## Task to carry out
Produce a word-for-word copy of the listing below without its pictures.

# # # #

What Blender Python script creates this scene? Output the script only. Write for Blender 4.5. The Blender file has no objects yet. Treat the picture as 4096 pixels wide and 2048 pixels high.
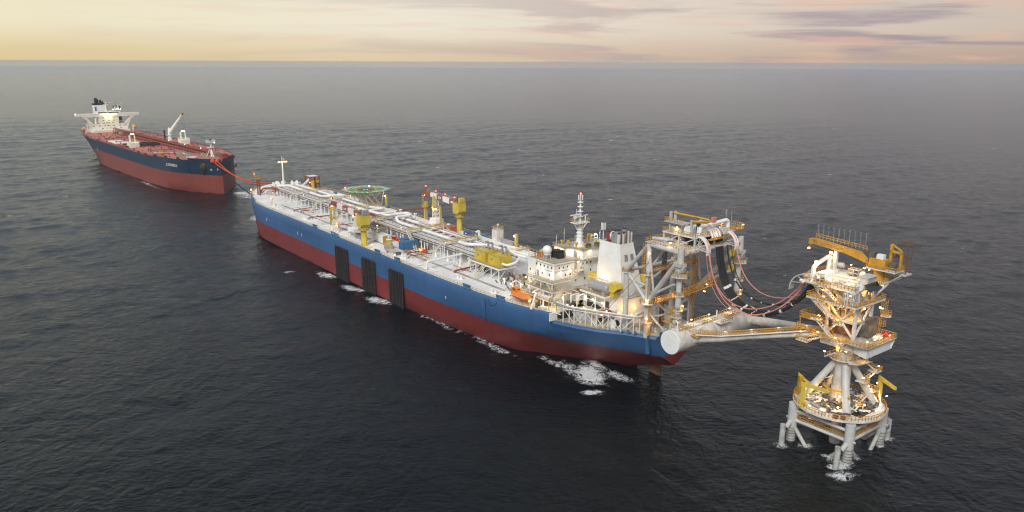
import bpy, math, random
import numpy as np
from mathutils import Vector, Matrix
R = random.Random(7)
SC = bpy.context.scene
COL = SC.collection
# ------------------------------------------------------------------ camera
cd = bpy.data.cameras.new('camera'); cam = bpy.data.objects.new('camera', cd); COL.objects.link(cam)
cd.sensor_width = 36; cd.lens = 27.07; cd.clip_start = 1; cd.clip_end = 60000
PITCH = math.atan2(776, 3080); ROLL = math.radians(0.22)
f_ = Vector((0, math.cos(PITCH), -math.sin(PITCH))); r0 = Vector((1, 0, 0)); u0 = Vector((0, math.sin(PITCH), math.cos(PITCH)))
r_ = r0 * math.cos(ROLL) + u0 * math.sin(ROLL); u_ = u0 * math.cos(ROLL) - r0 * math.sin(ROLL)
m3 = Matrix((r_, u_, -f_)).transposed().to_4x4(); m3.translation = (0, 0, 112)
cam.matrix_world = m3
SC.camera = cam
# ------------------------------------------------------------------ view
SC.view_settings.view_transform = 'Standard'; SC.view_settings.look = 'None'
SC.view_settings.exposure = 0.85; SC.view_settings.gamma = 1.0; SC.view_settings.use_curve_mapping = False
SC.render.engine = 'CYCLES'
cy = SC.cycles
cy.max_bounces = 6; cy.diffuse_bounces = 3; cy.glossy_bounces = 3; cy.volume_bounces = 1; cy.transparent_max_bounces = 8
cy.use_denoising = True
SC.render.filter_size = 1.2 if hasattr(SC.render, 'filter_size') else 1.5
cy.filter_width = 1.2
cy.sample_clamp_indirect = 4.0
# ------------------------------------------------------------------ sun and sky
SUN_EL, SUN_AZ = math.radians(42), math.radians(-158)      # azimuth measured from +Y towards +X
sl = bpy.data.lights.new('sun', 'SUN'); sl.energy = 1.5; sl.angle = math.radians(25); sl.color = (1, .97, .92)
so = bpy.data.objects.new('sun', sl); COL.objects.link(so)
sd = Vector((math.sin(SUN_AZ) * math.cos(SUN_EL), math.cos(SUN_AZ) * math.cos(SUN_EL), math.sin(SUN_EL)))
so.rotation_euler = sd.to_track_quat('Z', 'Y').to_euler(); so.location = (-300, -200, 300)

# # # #

## Expected output
What Blender Python script creates this scene? Output the script only. Write for Blender 4.5. The Blender file has no objects yet. Treat the picture as 4096 pixels wide and 2048 pixels high.
import bpy, math, random
import numpy as np
from mathutils import Vector, Matrix
R = random.Random(7)
SC = bpy.context.scene
COL = SC.collection
# ------------------------------------------------------------------ camera
cd = bpy.data.cameras.new('camera'); cam = bpy.data.objects.new('camera', cd); COL.objects.link(cam)
cd.sensor_width = 36; cd.lens = 27.07; cd.clip_start = 1; cd.clip_end = 60000
PITCH = math.atan2(776, 3080); ROLL = math.radians(0.22)
f_ = Vector((0, math.cos(PITCH), -math.sin(PITCH))); r0 = Vector((1, 0, 0)); u0 = Vector((0, math.sin(PITCH), math.cos(PITCH)))
r_ = r0 * math.cos(ROLL) + u0 * math.sin(ROLL); u_ = u0 * math.cos(ROLL) - r0 * math.sin(ROLL)
m3 = Matrix((r_, u_, -f_)).transposed().to_4x4(); m3.translation = (0, 0, 112)
cam.matrix_world = m3
SC.camera = cam
# ------------------------------------------------------------------ view
SC.view_settings.view_transform = 'Standard'; SC.view_settings.look = 'None'
SC.view_settings.exposure = 0.85; SC.view_settings.gamma = 1.0; SC.view_settings.use_curve_mapping = False
SC.render.engine = 'CYCLES'
cy = SC.cycles
cy.max_bounces = 6; cy.diffuse_bounces = 3; cy.glossy_bounces = 3; cy.volume_bounces = 1; cy.transparent_max_bounces = 8
cy.use_denoising = True
SC.render.filter_size = 1.2 if hasattr(SC.render, 'filter_size') else 1.5
cy.filter_width = 1.2
cy.sample_clamp_indirect = 4.0
# ------------------------------------------------------------------ sun and sky
SUN_EL, SUN_AZ = math.radians(42), math.radians(-158)      # azimuth measured from +Y towards +X
sl = bpy.data.lights.new('sun', 'SUN'); sl.energy = 1.5; sl.angle = math.radians(25); sl.color = (1, .97, .92)
so = bpy.data.objects.new('sun', sl); COL.objects.link(so)
sd = Vector((math.sin(SUN_AZ) * math.cos(SUN_EL), math.cos(SUN_AZ) * math.cos(SUN_EL), math.sin(SUN_EL)))
so.rotation_euler = sd.to_track_quat('Z', 'Y').to_euler(); so.location = (-300, -200, 300)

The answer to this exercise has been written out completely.